Neurodivergent individuals often bring unique strengths too; talents that are increasingly sought after in the age of AI. But work environments can inadvertently stunt their contributions through unnecessary friction. The accreditation programme helps you see what is holding people back so that you can remove barriers and unleash greater performance, both individually and in teams.
Creating an inclusive workplace also allows all of your people to thrive. Changes made in the pursuit of neuroinclusion benefit everyone. Clearer communication and expectations, for example, are almost universally helpful to all staff. Small but high-impact changes can unlock productivity and performance from more employees than you might think.
Why choose the Neurodiversity at Work Accreditation?
Having your company labelled as a great place to work for all types of minds is beneficial for your branding. It is good for your image, and helps you to attract and retain the best people. It can make job searching easier for neurodivergent applicants wanting to find a welcoming workplace that will appreciate their strengths and understand any challenges.
Behind the programme itself, however, are the benefits that run deeper than an accreditation badge. Internally, the accreditation process offers valuable insight into your own business that is useful for more than just inclusion. It flags gaps across organisational policies, processes, and practices in recruitment, performance, and learning, boosting your compliance and reducing grievance risk.
The Human Fabric team provides ND-specific expertise and experience, coupled with a strong background in leadership, change management, and organisational development. The framework we have developed is well researched and grounded in academic evidence. We also collaborate with your team who are experts in your work and your operations to tailor the process and the recommendations to your unique context.
Developing the Neurodiversity at Work Accreditation
With extensive experience in business change management, Human Fabric founder Jenny Turner knows that it takes more than just a few awareness sessions to really create lasting change in an organisation’s processes and culture. After working to educate people around neurodiversity at work, and coaching many neurodivergent professionals, she realised that when it comes to culture change, a holistic approach that assessed all systems and aspects of work was the best foundation for real progress.

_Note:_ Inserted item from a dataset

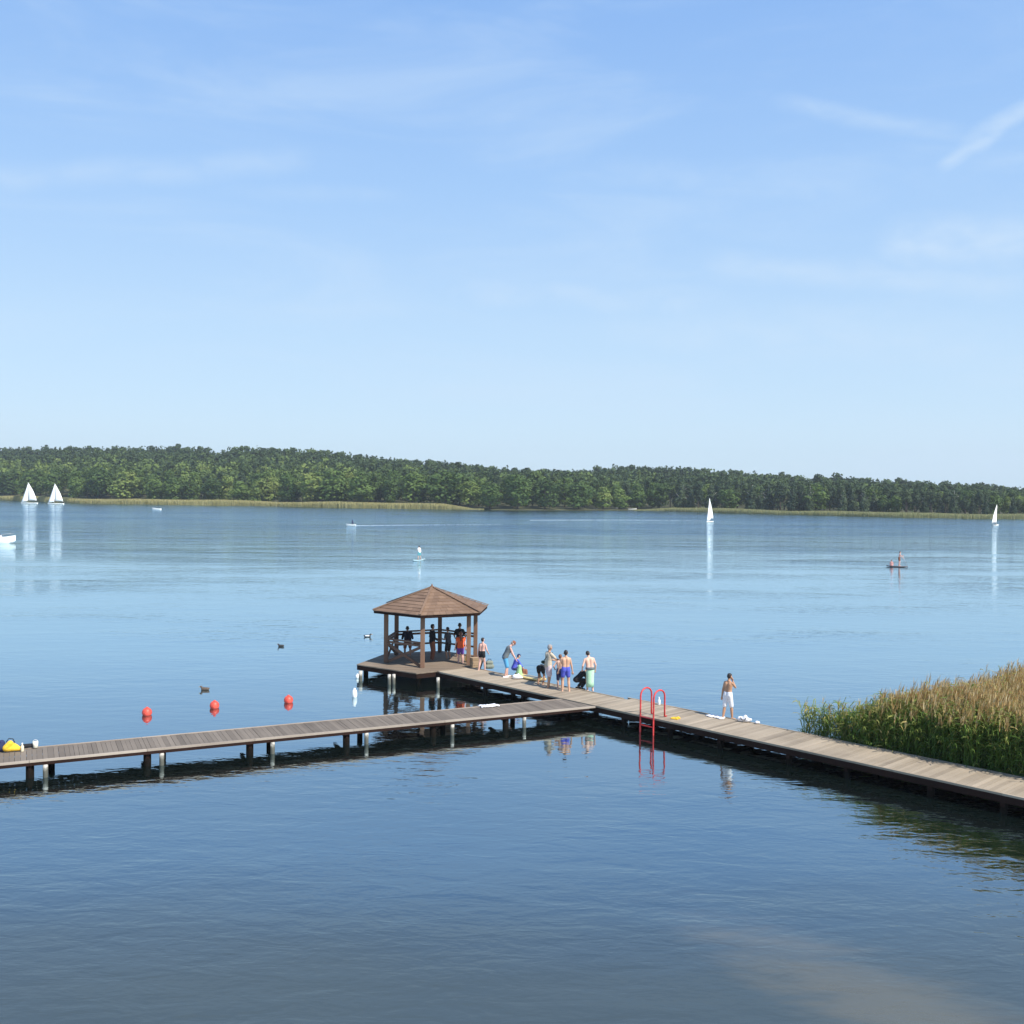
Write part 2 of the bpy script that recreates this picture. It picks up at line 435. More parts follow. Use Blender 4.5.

The Neurodiversity at Work Accreditation was created as a benchmark, a framework for neuroinclusivity, and as recognition that would allow businesses to attract and retain neurodivergent talent. It can be led and championed by people and culture and DEI leaders or wider organisational leaders, and covers all aspects of business operations.
There are three levels of certification.

- Committed
For organisations that have demonstrated a strong commitment to creating a neuroinclusive workplace. Solid foundations are in place, including executive sponsorship, clear goals, and a prioritised roadmap for action. Neurodiversity awareness and neuroinclusive practices are under development, and there is work being done towards creating an environment where all types of minds can thrive.
- Advanced
For organisations that have made significant progress in creating a neuroinclusive workplace. Many enabling practices are established across key aspects of work. Neuroinclusive capability, culture, systems, and oversight are evidenced in many areas, and there is clear commitment to further work to create an environment where all types of minds can thrive.
- Leading
For organisations that demonstrate industry-leading neuroinclusive practices across most aspects of work. These are supported by excellent neuroinclusive capability, culture, systems, and oversight. Practices are embedded across the organisation and continuously improved, creating an environment where all types of minds can thrive.
The Human Fabric Neuroinclusion framework
The accreditation is based on a framework which assesses ten crucial areas impacting employee experience and performance. These are shown on the diagram below:
For a workplace to be neuroinclusive, all of these areas must be considered. In each one, Human Fabric assesses current alignment with leading practice, highlights what the organisation is already doing well, and makes recommendations for improvements. This is turned into a prioritised three year plan; a roadmap for organisations to follow.
The process also includes setting neuroinclusion goals that connect with your people strategy and organisational strategy, as well as identifying measures of success to monitor progress along the way.
The accreditation process
The process of planning, assessment, report and strategy development, and accreditation award generally happens over a month or two, depending on the size and complexity of the business. Carried out either virtually, or in-person, it looks like this:
- We begin with a discovery call, during which the Human Fabric team can get to know and understand your drivers and business context, then provide a quote based on the size of your organisation, along with our standard contact agreement.
- Signing of the accreditation contract allows us to get underway officially!
- The kick-off meeting lasts 60 minutes and will involve planning for the assessment process, agreeing on stakeholders, and identifying supporting documents and data.
- Deploying Human Fabric’s optional anonymous employee survey helps you to gain helpful insight of lived experiences, unless you have already completed something similar.
- A series of collaborative assessment workshops (usually 6 at 30-120 minutes each over several weeks) helps to establish a baseline of what’s working, align ratings against the framework, collaborate on ideas for improvement, and define what success will look like. Each workshop has a different focus and also provides an opportunity to share leading practices with key stakeholders.
- Over 2-3 weeks, Human Fabric will prepare a summary report and neuroinclusion strategy.
- There’s opportunity for you to review the draft report findings and recommendations and address anything that doesn’t feel right before the report is finalised.
- Lastly we hold a leadership and stakeholder presentation, during which we walk through key findings and recommendations and present the executive sponsor with the
Accreditation award! Your organisation is recognised as Committed, Advanced, or Leading, and you are placed on the Neurodiversity at Work website register.
But that is just the beginning. The accreditation comes with 8-20 consulting hours per year for the duration of the accreditation (depending on organisation size), offering advice and support on specific neurodiversity initiatives. There are quarterly survey check-ins (optional) which make the yearly review process simple and easy. Accredited companies receive 6-monthly neurodiversity insights webinars with updates on emerging research and trends and the opportunity to learn from each other too. There are also add-on services available at 20% off standard rates.
Unlock the potential of diversity in your organisation
A commitment to neuroinclusion is an investment in the performance, wellbeing, and retention of your most valuable asset: your people. The Neurodiversity at Work Accreditation will help you to identify gaps in your processes and policies, address barriers to engagement, gain valuable understanding, and create an environment where all your staff can contribute to their full potential.
The accreditation also offers a visible acknowledgement and advertisement of your efforts to pursue inclusivity. We believe that companies who do the mahi should be recognised for it, and are happy to put our name behind that.